Creo que los toros es la fiesta más culta que hay en el mundo». En nuestro país la palabra ‘Lorca’ —al igual que la palabra ‘cultura’, ‘progreso’, ‘naturaleza’ o ‘democracia’— se han utilizado y se siguen utilizando como comodín: sirven para casi todo a la hora de cubrir con cierto halo de prestigio o legitimidad prácticamente cualquier cosa, pero ciñámonos, aunque sólo sea por una vez, al pie de la letra y veamos lo que dice Lorca al respecto del arte del toreo y, algo aún más interesante, lo que dice al respecto de esa «falsa educación pedagógica» recibida. Efectivamente, los poetas de la Generación del 27 rechazaron aquella pedagogía; fruto de ese mismo rechazo es el ensayo de José Bergamín titulado La decadencia del analfabetismo.

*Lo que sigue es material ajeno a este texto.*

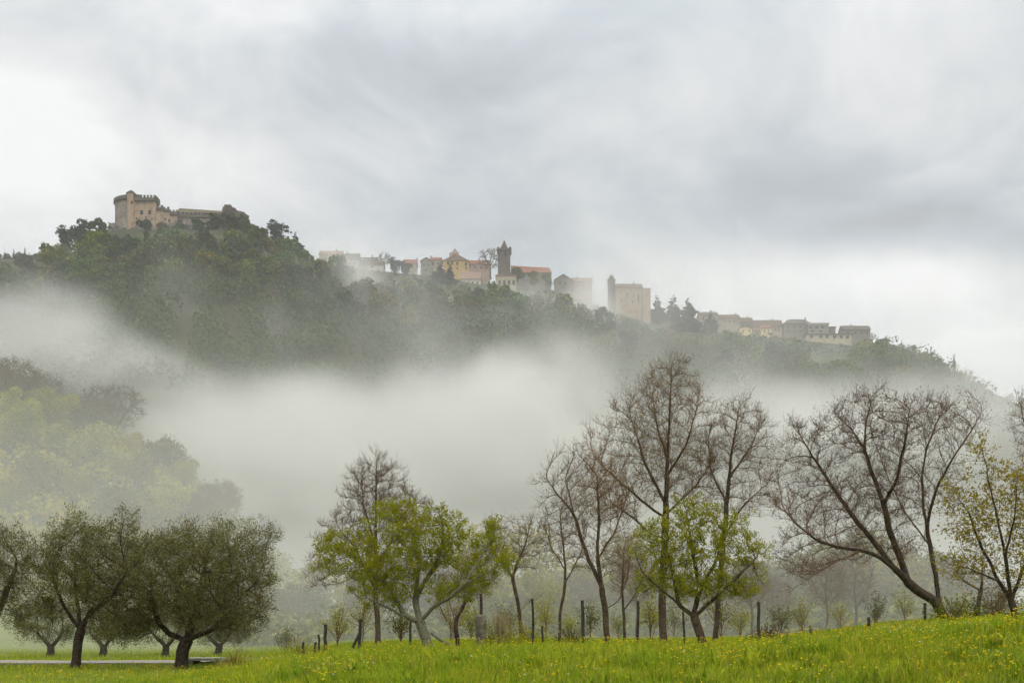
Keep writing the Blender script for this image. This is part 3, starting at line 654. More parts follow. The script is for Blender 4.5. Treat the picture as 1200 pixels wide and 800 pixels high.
# ---------------- bare trees
BT = dict(tw=(3, 0.50, 0.0058), tw2=(2, 0.30, 0.0045))
def build_bare():
    def bare(label, px, Y, seed, limbs, env, R, **k):
        R = R * 0.66
        d = dict(BT); d.update(k); cat = 'bare tree'
        return plant_tree('bare_tree', label, cat, base_of(px, Y), seed, limbs, env, R, d.pop('tm', M['bark']), d.pop('wm', M['twig']), d.pop('r_tip', 0.008), int(d.pop('natt', 900) * 1.9), d.pop('step', 0.19), d.pop('dk', 0.5) * 0.68,
                          d.pop('di', 2.0), d.pop('thick', 0.035), min(0.14, d.pop('wig', 0.13)), d.pop('grav', 0.10), d.pop('tw'), d.pop('tw2'), buds=d.pop('buds', None), rise=d.pop('rise', 0.6), mom=0.9, spread=0.8)
    Y = 48
    bare('hazy purple-brown bare tree rising behind the gnarled fruit tree', 443, Y, 41,
         [poly([(443, 764), (443, 735), (440, 700), (440, 640), (441, 580), (441, 545)], Y), poly([(440, 690), (415, 640), (395, 615)], Y, [0, -.5, -1]), poly([(440, 670), (465, 620), (480, 590)], Y, [0, .6, 1]), poly([(440, 640), (425, 590), (424, 555)], Y, [0, .5, 1])],
         [ell(442, 590, 46, 58, Y), ell(400, 635, 34, 40, Y), ell(475, 610, 34, 42, Y), ell(380, 670, 26, 26, Y), ell(500, 625, 16, 40, Y)], 0.2, natt=1300, tw=(3, 0.5, 0.007), tw2=(3, 0.3, 0.005), wm=M['twig_grey'])
    Y = 42
    bare('tallest bare tree, straight trunk and orange-tan buds, behind the dense fruit tree', 777, Y, 42,
         [poly([(777, 755), (776, 700), (779, 640), (781, 580), (783, 520), (786, 460), (787, 430)], Y), poly([(779, 610), (750, 585), (722, 560), (700, 540)], Y, [0, -.4, -.8, -1]), poly([(780, 590), (755, 540), (740, 490)], Y, [0, .5, 1]),
          poly([(781, 560), (805, 520), (818, 470)], Y, [0, -.5, -.8]), poly([(779, 640), (740, 605), (705, 580)], Y, [0, .6, 1.2]), poly([(782, 540), (768, 490), (765, 450)], Y, [0, .6, 1.0]), poly([(780, 600), (815, 570), (835, 540)], Y, [0, .5, .8])],
         [ell(785, 475, 46, 52, Y), ell(745, 505, 40, 48, Y), ell(820, 500, 24, 50, Y), ell(725, 545, 36, 40, Y), ell(790, 550, 56, 48, Y), ell(720, 585, 44, 36, Y), ell(700, 530, 24, 40, Y), ell(826, 560, 24, 34, Y)], 0.24, natt=2300,
         buds=(M['bud_tan'], 2, 0.06, 0.035, 0.5), tw=(3, 0.52, 0.0058), tw2=(2, 0.30, 0.0045))
    bare('bare tree with a straight leaning trunk, right of the tallest tree', 838, Y, 43,
         [poly([(838, 755), (841, 715), (845, 660), (851, 600), (856, 540), (866, 480)], Y), poly([(848, 630), (872, 590), (895, 570)], Y, [0, -.5, -.9]), poly([(852, 590), (832, 550), (830, 510)], Y, [0, .4, .8]), poly([(854, 560), (882, 520), (892, 490)], Y, [0, .5, .8])],
         [ell(866, 515, 40, 50, Y), ell(890, 545, 26, 36, Y), ell(838, 540, 22, 36, Y), ell(880, 585, 38, 26, Y), ell(845, 590, 24, 24, Y)], 0.17, natt=1200, buds=(M['bud_brown'], 1, 0.05, 0.035, 0.4))
    Y = 36
    bare('reddish bare tree with a bent trunk and tan buds, left of the tallest tree', 711, Y, 44,
         [poly([(711, 752), (710, 720), (706, 690), (700, 655)], Y), poly([(706, 690), (688, 650), (672, 600), (662, 560)], Y, [0, .3, .5, .7]), poly([(700, 655), (702, 610), (700, 560)], Y, [0, -.2, -.5]), poly([(708, 715), (725, 705), (735, 680), (738, 650)], Y, [0, -.4, -.6, -.6]),
          poly([(700, 655), (722, 620), (735, 580)], Y, [0, .4, .7]), poly([(672, 600), (650, 575), (640, 560)], Y, [.5, .3, .2])],
         [ell(690, 580, 46, 52, Y), ell(655, 570, 24, 34, Y), ell(720, 600, 28, 50, Y), ell(670, 545, 30, 26, Y), ell(735, 645, 24, 44, Y), ell(660, 625, 34, 34, Y), ell(640, 580, 16, 30, Y), ell(700, 655, 40, 24, Y)], 0.17, natt=1500, buds=(M['bud_tan'], 2, 0.05, 0.03, 0.4), tw=(3, 0.45, 0.0055), tw2=(2, 0.25, 0.004))
    bare('slim bare tree with a thin crooked trunk, leftmost in the row of bare trees', 655, Y, 45,
         [poly([(655, 754), (657, 715), (663, 680), (660, 640), (656, 605)], Y), poly([(663, 680), (680, 650), (688, 620)], Y, [0, -.3, -.5]), poly([(660, 665), (645, 640), (638, 615)], Y, [0, .3, .5])],
         [ell(660, 625, 28, 48, Y), ell(642, 640, 16, 30, Y), ell(680, 650, 16, 30, Y)], 0.085, natt=500, tw=(3, 0.4, 0.005), tw2=(2, 0.22, 0.004))
    Y = 45
    bare('thin bare sapling between the bent tree and the tallest tree', 732, Y, 46,
         [poly([(732, 758), (731, 720), (729, 690), (731, 650)], Y), poly([(731, 715), (742, 700), (750, 680)], Y)], [ell(732, 665, 22, 44, Y), ell(748, 690, 14, 24, Y)], 0.10, natt=350)
    bare('old leafless stump-like trunk with a few thin limbs, right of the gnarled fruit tree', 537, 34, 47,
         [poly([(537, 766), (536, 745), (534, 728), (528, 712)], 34), poly([(536, 740), (525, 728), (518, 718), (512, 700)], 34, [0, -.2, -.3, -.3]), poly([(534, 728), (545, 705), (560, 690)], 34, [0, .2, .4])],
         [ell(530, 690, 24, 26, 34), ell(552, 690, 20, 20, 34)], 0.13, natt=160, tm=M['bark_dark'])
    Y = 46
    bare('hazy bare tree with long drooping limbs between gnarled and bent trees', 610, Y, 48,
         [poly([(612, 766), (610, 735), (607, 705), (600, 675)], Y), poly([(609, 715), (622, 704), (630, 702)], Y, [0, -.2, -.3]), poly([(600, 675), (615, 640), (622, 612)], Y, [0, .4, .6]), poly([(600, 675), (580, 650), (570, 620)], Y, [0, .3, .5])],
         [ell(605, 640, 34, 36, Y), ell(578, 635, 18, 30, Y), ell(622, 640, 16, 36, Y)], 0.13, natt=450)
    # the great spreading tree
    Y = 38
    bare('great spreading bare tree with a leaning forked trunk and long limbs to the left', 1106, Y, 49,
         [poly([(1108, 735), (1102, 715), (1094, 702)], Y), poly([(1094, 702), (1078, 694), (1064, 682), (1050, 668), (1030, 652), (1008, 644), (985, 641), (960, 635), (935, 615), (918, 595)], Y, [0, -.1, -.2, -.4, -.7, -.9, -1.1, -1.2, -1.3, -1.4]),
          poly([(1064, 682), (1054, 652), (1042, 622), (1036, 590), (1022, 555), (1012, 524), (1000, 505), (982, 488)], Y, [-.2, 0, .2, .4, .5, .6, .7, .8]), poly([(1012, 524), (1016, 490), (1022, 468)], Y, [.6, .4, .3]),
          poly([(1102, 715), (1097, 680), (1090, 640), (1083, 600), (1080, 560), (1086, 525), (1098, 495), (1110, 470)], Y, [0, .2, .4, .6, .8, .9, 1, 1.1]),
          poly([(1088, 620), (1096, 575), (1112, 545), (1135, 510), (1152, 480)], Y, [.5, .2, 0, -.2, -.3]), poly([(1050, 668), (1025, 636), (1000, 606), (975, 570), (950, 530), (930, 500)], Y, [-.4, -.1, .3, .7, 1.0, 1.2]),
          poly([(1036, 590), (1052, 560), (1060, 520), (1066, 480)], Y, [.4, -.2, -.6, -.9]), poly([(1008, 644), (985, 655), (955, 672), (925, 694)], Y, [-.9, -1.3, -1.6, -1.9]), poly([(1080, 560), (1068, 545), (1056, 535), (1050, 520)], Y, [.8, 1.1, 1.3, 1.4]),
          poly([(1090, 640), (1060, 600), (1040, 560), (1030, 530)], Y, [.4, .9, 1.4, 1.7])],
         [ell(1020, 505, 60, 46, Y), ell(1085, 500, 50, 36, Y), ell(1128, 500, 28, 34, Y), ell(950, 530, 40, 44, Y), ell(975, 590, 56, 44, Y), ell(935, 600, 30, 44, Y), ell(1040, 580, 60, 44, Y), ell(1110, 560, 24, 40, Y), ell(940, 655, 40, 28, Y), ell(1050, 640, 34, 26, Y), ell(912, 570, 22, 50, Y), ell(1000, 640, 50, 24, Y)],
         0.30, natt=2300, tm=M['bark_dark'], wm=M['twig_grey'], buds=(M['bud_brown'], 2, 0.05, 0.035, 0.35), tw=(3, 0.52, 0.006), tw2=(2, 0.28, 0.0045), thick=0.04, dk=0.46, wig=0.3)
    Y = 40
    bare('bare tree mostly outside the right edge, its upper twigs reaching in', 1262, Y, 50,
         [poly([(1262, 730), (1258, 680), (1246, 620), (1236, 560)], Y), poly([(1246, 620), (1220, 560), (1205, 510), (1196, 475)], Y, [0, .3, .5, .6]), poly([(1236, 560), (1225, 510), (1228, 470)], Y, [0, -.3, -.5])],
         [ell(1205, 500, 26, 42, Y), ell(1235, 510, 34, 50, Y), ell(1215, 560, 30, 34, Y)], 0.2, natt=700, buds=(M['bud_brown'], 2, 0.05, 0.035, 0.35))
    Y = 34
    bare('short leaning dark trunk with sparse twigs behind the bronze tree', 1143, Y, 51,
         [poly([(1142, 735), (1145, 712), (1150, 692), (1152, 675)], Y), poly([(1145, 712), (1165, 705), (1180, 698)], Y, [0, .3, .4]), poly([(1150, 692), (1130, 680), (1118, 672)], Y, [0, -.2, -.3])],
         [ell(1150, 665, 22, 22, Y), ell(1172, 700, 20, 16, Y), ell(1122, 675, 20, 16, Y)], 0.15, natt=220, tm=M['bark_dark'])
    # faint trees in the mist behind the big tree
    for k, (px, Y, h, lab) in enumerate(((968, 74, 95, 'faint bare tree in the mist below the great tree, left one'), (1002, 78, 100, 'faint bare tree in the mist below the great tree, right one'),
                                          (880, 72, 90, 'faint bare tree in the mist right of the dense fruit tree'), (905, 80, 70, 'faint low bare tree in the mist behind the single fence post'),
                                          (745, 76, 100, 'faint bare tree in the mist behind the thin sapling'), (560, 78, 110, 'faint bare tree in the mist behind the stone pillar'))):
        yb = 748
        bare(lab, px, Y, 60 + k, [poly([(px, yb), (px + 2, yb - h * .3), (px - 1, yb - h * .6), (px + 2, yb - h * .85)], Y), poly([(px + 2, yb - h * .35), (px + 16, yb - h * .6)], Y), poly([(px, yb - h * .4), (px - 15, yb - h * .65)], Y)],
             [ell(px, yb - h * .68, 26, h * .33, Y)], 0.15, natt=420, tw=(3, 0.6, 0.011), tw2=(2, 0.4, 0.008), r_tip=0.012, thick=0.05)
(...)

Muy lejos de lo que en su día propugnaron autores como Lorca o Bergamín, hoy la Cultura oficial ya no es más que eso: pura y dura pedagogía. Por eso tenemos actualmente un ministro de Cultura que, con un sentido pedagógico del cargo que ocupa, pretende acabar con los toros. ¿Cómo? Educando al pueblo desde las instituciones. Si acabamos por entender de una vez por todas que cultura oral y cultura alfabetizada no son cosas de contenidos diferentes, sino de sistemas cognitivos o modos de funcionar distintos, si entendemos que lo que está en juego actualmente es un conflicto entre dos culturas —la medioambientalista antitaurina frente a la tradicional que considera la tauromaquia como una manifestación cultural—, dos formas de ver el mundo, dos cosmogonías antagónicas, quizás se pueda resolver por fin esta esquizofrenia latente: ¿se puede ser culto y gustarte los toros? Si el pueblo es lo contrario de la masa, la cultura es (o al menos debería ser) lo contrario de la pedagogía. Justo lo que son los toros: la fiesta más culta —por lo tanto, antipedagógica— que sigue habiendo hoy en el mundo.